Adult Adoptee trying not to make waves....

iVillage Member
Registered: 03-30-1999
Adult Adoptee trying not to make waves....
2
Sun, 07-15-2012 - 1:24pm

I hired a Private Investigator last weekend to try to find my possible birth father while he was alone. (He is still married to the same woman he was married to when I was conceived. From what I understand, he doesn't know I exist. I didn't want to "scare him off" by having the letter I wrote mailed to him. Instead I tried to track him down alone and have the letter hand delivered.) After several attempts to find him, I gave my Private Investigator permission to drop the letter off at his house. The letter included a mini-collage with pictures of me both now and as a child and a few pictures of my sons. I was hoping to tug at his heart a little. The letter was dropped off Friday afternoon. So far I haven't heard anything.

In the mean time, I was looking online to make sure I had all the information I could get on his kids in case I need to contact them. I noticed that his daughter (my possible half sister) is linked to a couple of Wampanoag (Native American) websites. As far as I know, to be involved with those things you have to BE Wampanoag. Now I am wondering if she is part Wampanoag, which parent does it come from? Her mother or her father? If it is her father, that would mean I may be part Wampanoag...
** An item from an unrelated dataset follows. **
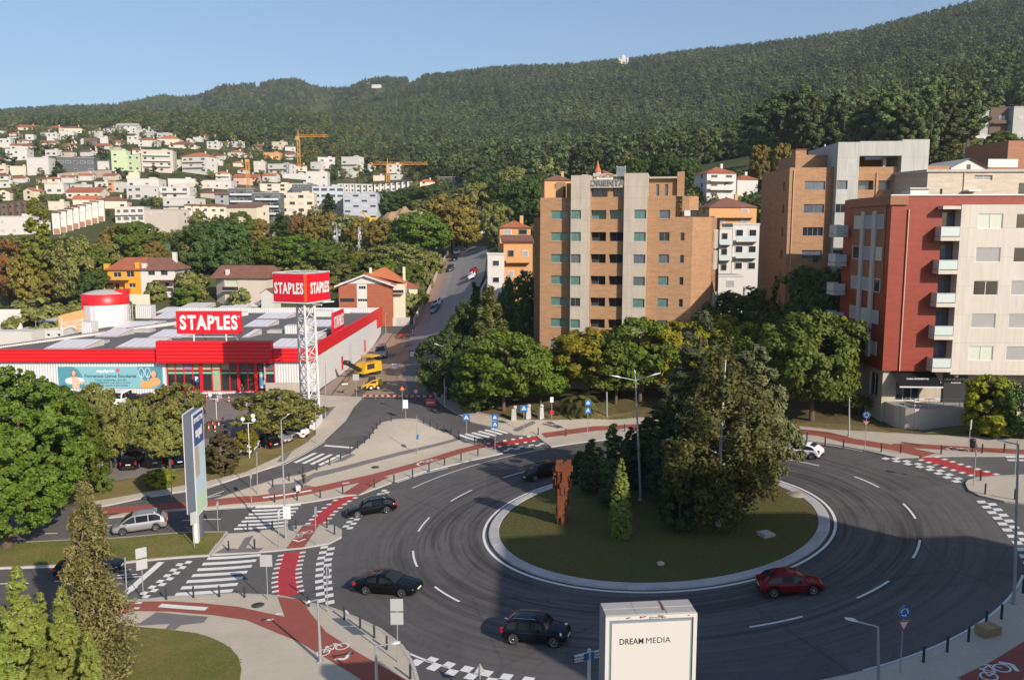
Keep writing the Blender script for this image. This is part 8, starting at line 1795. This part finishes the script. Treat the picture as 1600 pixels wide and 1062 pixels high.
def pylon():
 p = hit(310, 846); D = p.y; q1 = onD(300, 647, D - 1.2); q2 = onD(316.5, 635, D + 1.9); zt = q1.z; zb = onD(308.5, 808, D - 1.2).z; d = Vector((q2.x - q1.x, q2.y - q1.y, 0)); L = d.length; d = d / L; n = Vector((d.y, -d.x, 0)); n = n if n.x > 0 else -n; th = .82
 t = empty('advertising_pylon', (q1.x, q1.y, 0), math.atan2(d.y, d.x), 'tall slim two-sided advertising pylon seen nearly edge-on beside the left road', 'billboard'); sg = 1 if Vector((-d.y, d.x, 0)).dot(n) > 0 else -1
 GRF = M('pylon_grey', (.14, .16, .20), .45, .35, var=.08); y1 = sg * -th; lo = lambda a, b: (min(a, b), max(a, b))
 def bx(x0, x1, ya, yb, z0, z1, mm, name): m = MB(); ya, yb = lo(ya, yb); m.box((x0, ya, z0), (x1, yb, z1), mm); return m.build(name, t)
 bx(0, L, sg * -.05, y1 + sg * .05, zb + .15, zt - .1, GRF, 'core'); bx(-.06, L + .06, 0, sg * -.047, zb, zt, FRAMEW, 'ad_frame'); bx(-.06, L + .06, y1 + sg * .047, y1, zb + .3, zt, FRAMEW, 'ad_frame')
 ad = bx(.12, L - .12, sg * .012, sg * .002, zb + .2, zt - .15, M('poster_pale', (.42, .55, .62), .4, var=.25, scale=.35), 'poster'); Hh = zt - zb
 bx(.16, L - .16, sg * .02, sg * .014, zt - Hh * .32, zt - .2, M('poster_navy', (.03, .06, .20), .4), 'poster_block'); bx(.2, L * .45, sg * .02, sg * .014, zt - Hh * .62, zt - Hh * .33, M('poster_building', (.40, .33, .27), .5, var=.3, scale=1), 'poster_block'); bx(.16, L - .16, sg * .02, sg * .014, zb + .25, zb + Hh * .2, M('poster_green', (.42, .58, .40), .5), 'poster_block')
 o = text('lettering', 'INVESTIR', .62, SIGNW, t, (L / 2, sg * .03, zt - Hh * .08), bold=.03, depth=.004); o.rotation_euler = (R(90), 0, math.pi if sg > 0 else 0); o = text('lettering', 'aqui', 1.1, SIGNW, t, (L / 2, sg * .03, zt - Hh * .2), bold=.06, depth=.004); o.rotation_euler = (R(90), 0, math.pi if sg > 0 else 0)
 bx(L * .2, L * .36, sg * -.2, y1 + sg * .2, -4, zb + .2, FRAMEW, 'leg'); bx(L * .6, L * .8, sg * -.2, y1 + sg * .2, -4, zb + .2, GRF, 'leg')
pylon()
# ---- rusty steel sculpture
def sculpture():
 p = hit(878, 824); p.z = isl_z(p.x, p.y); k = mpx(p.y); t = empty('steel_sculpture', p, 0, 'rusty steel sculpture of stacked jagged plates on the island lawn', 'sculpture'); hh = 101 * k; m = MB(); m.box((-.5, -.5, -.2), (.5, .5, hh * .93), RUST); m.build('core', t); r = random.Random(5)
 for j in range(3):
  m = MB()
  for i in range(34):
   z = hh * (j + r.random()) / 3; a = r.uniform(0, 6.28); q = r.uniform(.28, .78) * (.75 if z < hh * .5 else 1.1); s = r.uniform(.14, .36); X = Matrix.Translation((q * math.cos(a), q * math.sin(a) * .9, z)) @ Matrix.Rotation(r.choice((0, math.pi / 2)) + r.uniform(-.15, .15), 4, 'Z'); m.box((-s, -.04 - s * .4 * (i % 2), -s * r.uniform(.5, 1.2)), (s, .04 + s * .4 * (i % 2), s * r.uniform(.6, 1.3)), RUST, X)
  m.build('plate_tier', t)
 t.scale = (.84, .84, 1)
sculpture()
# ---- small things on the ground
def disc(px, r, label, m, z=None):
 p = hit(*px); zz = p.z + H + .03 if z is None else z; mb = MB(); mb.lathe([(.001, .012), (r * .85, .012), (r * .86, .004), (r * .92, .004), (r * .93, .014), (r, .012), (r, -.05)], m, 20); o = mb.build('manhole_cover', None, (p.x, p.y, zz)); o.rotation_euler = (0, -math.atan(RA) if abs(p.x - RC[0]) < 25 else 0, 0); tag(o, label, 'manhole cover')
IRON = M('cast_iron', (.07, .06, .055), .7, .3, var=.2); disc((403.5, 948), .45, 'manhole cover on the bottom left pavement', IRON); disc((586.5, 731.5), .45, 'manhole cover in the paved triangle', IRON); disc((228, 779), .4, 'manhole cover on the slip road pavement near the pylon', IRON)
q = hit(1243, 775); disc((1243, 775), .85, 'round concrete manhole ring on the right of the island lawn', CONC, isl_z(q.x, q.y) + .04)
def small(name, px, fn, label, cat, zf=None, rz=0):
 p = hit(*px); p.z = p.z + H if zf is None else zf(p.x, p.y); m = MB(); fn(m, mpx(p.y)); tag(m.build(name, None, p, rz), label, cat)
small('concrete_slab', (1196, 843), lambda m, k: (m.box((-.5, -.5, -.1), (.5, .5, .22), CONC), m.box((-.42, -.42, .22), (.42, .42, .26), CONCG)), 'square concrete cover block on the island lawn', 'concrete block', isl_z, .4)
small('boulder', (1032, 889), lambda m, k: m.ball((0, 0, .1), .3, CONC, 8, .6), 'small pale stone at the front of the island lawn', 'stone', isl_z)
small('cardboard_box', (1543, 993), lambda m, k: (m.box((-.55, -.4, 0), (.55, .4, .5), M('cardboard', (.30, .20, .11), .9, var=.2)), m.box((-.1, -.402, .1), (.0, .402, .503), M('box_tape', (.36, .27, .17), .5))), 'brown box standing by the bollards in the bottom right shade', 'box', None, .3)
def bin_(m, k): m.bar((0, 0, 0), (0, 0, .5), .05, BLACKM); m.lathe([(.001, .45), (.24, .45), (.28, 1.15), (.30, 1.2), (.2, 1.3), (.001, 1.32)], BLACKM, 14)
small('litter_bin', (1519, 708), bin_, 'dark litter bin on a post at the far right pavement', 'litter bin')
for i, (a, lab) in enumerate((((803, 657), 'left of three grey stone pillars by the park edge'), ((825, 655), 'middle of three grey stone pillars by the park edge'), ((845, 655), 'right of three grey stone pillars by the park edge'))): small('stone_pillar', a, lambda m, k: (m.box((-.34, -.28, -.1), (.34, .28, 1.45), CONCG, None, .08), m.ball((.12, 0, 1.62), .3, CONCG, 8, .8)), lab, 'stone pillar', None, .3 * i)
for a, lab in (((647, 557), 'white plastic block, farther one in the roadworks'), ((618, 576), 'white plastic block, nearer one in the roadworks')): small('barrier_block', a, lambda m, k: m.prism([(-.75, -.3), (.75, -.3), (.75, .3), (-.75, .3)], -.1, .75, FRAMEW, [(-.7, -.2), (.7, -.2), (.7, .2), (-.7, .2)]), lab, 'barrier block')
small('plastic_barrier', (673, 633), lambda m, k: (m.prism([(-.7, -.25), (.7, -.25), (.7, .25), (-.7, .25)], 0, .9, SRED, [(-.7, -.1), (.7, -.1), (.7, .1), (-.7, .1)]), m.box((-.5, -.22, .35), (.5, -.19, .5), SIGNW)), 'red plastic barrier at the right end of the roadworks tape', 'barrier', hz)
for i, (a, r_, lab) in enumerate((((602, 600), .8, 'small heap of broken paving right of the yellow loader'), ((615, 556), .7, 'small heap of rubble beside the nearer white block'), ((640, 540), 1.0, 'dark heap of dug soil below the far white block'), ((655, 590), .9, 'heap of dug soil in the shade of the works street'), ((540, 612), .7, 'pile of broken stones left of the loader bucket'), ((624, 590), .5, 'little dirt pile in the middle of the works street'))):
 small('rubble_heap', a, lambda m, k: m.lathe([(r_ * (1 + .2 * math.sin(j * 3 + i)), z * r_) for j, z in ((0, -.1),)] + [(r_ * .8, .15 * r_), (r_ * .45, .42 * r_), (.02, .5 * r_)], M('rubble', (.17, .135, .10), .95, var=.45, scale=4, bmp=.8), 9), lab, 'rubble heap', lambda x, y: hz(x, y) + .05, i)
def tape():
 a, b = hit(568, 623), hit(680, 624); t = empty('tape_barrier', a, 0, 'long low white and red barrier line across the works street', 'barrier'); n = 24; d = b - a
 for c, mm in ((0, SIGNW), (1, SRED)):
  m = MB()
  for i in range(c, n, 2):
   p, q = d * (i / n), d * ((i + 1) / n); m.add([(p.x, p.y, p.z + .35), (q.x, q.y, q.z + .35), (q.x, q.y, q.z + .62), (p.x, p.y, p.z + .62)], [(0, 1, 2, 3), (3, 2, 1, 0)], mm)
  m.build('white_band' if c == 0 else 'red_band', t)
 for i in range(7): m = MB(); p = d * (i / 6); m.bar((p.x, p.y, p.z - .1), (p.x, p.y, p.z + .7), .03, POST, 6); m.build('post', t)
tape()
dm = MB()
for i in range(5): dm.lathe([(.075, .02 + i * .22), (.075, .02 + i * .22 + .22)], SRED if i % 2 == 0 else SIGNW, 10)
dm.lathe([(.17, 0), (.15, .03), (.075, .06)], SRED, 10); dm.lathe([(.075, 1.12), (.001, 1.15)], SRED, 10); DEL = dm.mesh('delineator_post')
for i, q in enumerate(cz([(440,520),(552,548),(665,592),(703,558),(783,594),(898,596),(1018,584)], 240, 540, 6.64)): tag(place('delineator_post', DEL, None, hit(*q) + Vector((0, 0, .03))), 'red and white flexible post, %s from left before the store entrance' % ordw(i + 1), 'traffic post', 'striped posts before the store')
for i, q in enumerate(cz([(575,942),(640,937),(680,907),(724,872)], 240, 540, 6.64)): tag(place('delineator_post', DEL, None, hit(*q) + Vector((0, 0, .03)), 0, (1.1, 1.1, 1.5)), 'tall red and white striped post, %s from left around the dug pit' % ordw(i + 1), 'traffic post', 'striped posts around the pit')
small('spoil_heap', (330, 676), lambda m, k: m.lathe([(2.6, -.2), (2.0, .5), (1.1, 1.2), (.3, 1.5), (.01, 1.52)], M('dark_spoil', (.05, .045, .035), .95, var=.4, scale=2, bmp=.6), 13), 'dark heap of dug earth behind the pylon in the car park', 'heap', hz)
# patches in the roadworks
for px in ([(628,566),(641,563),(645,571),(634,575)], [(628,582),(640,580),(643,590),(630,590)], [(655,530),(668,532),(664,540),(645,535)], [(615,523),(640,524),(648,530),(618,530)], [(545,622),(560,608),(575,610),(560,624)]): sheet('dug_patch', W(px), DARKW, .06, step=1)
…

I do know plenty of people who are part of the tribe but I don't want to come right out and ask because I don't want them to think I'm trying to be like them or anything like that. I really just don't know. The last thing I want to do is offend anyone. However, I would like to find out if there is any Wampanoag heritage on my (probable) birth father's side.

I'm not really sure how to go about this. I've tried looking things up online and I feel like I'm looking for a needle in a haystack. I'm not sure where to start. I have already cancelled my accounts with Ancestry.com and can't afford to reinstate it. Does anyone have any ideas? I don't want to go barking up any trees that will cause anyone to mistrust me or take offense.

iVillage Member
Registered: 06-24-2010
Re: Adult Adoptee trying not to make waves....
Mon, 07-30-2012 - 2:48pm
Have you heard back from him yet?

I agree that it might take him some time to process the possibility that he has an adult child out there.

Since you aren't certain that he is your bio dad, I'm a little confused as to why you OK'd the letter to be left at his house. His wife may have opened it before he had a chance. It's possible she chose not to give it to him or maybe there's a lot of drama at his house now. Was it not possible to deliver the letter to him at his work?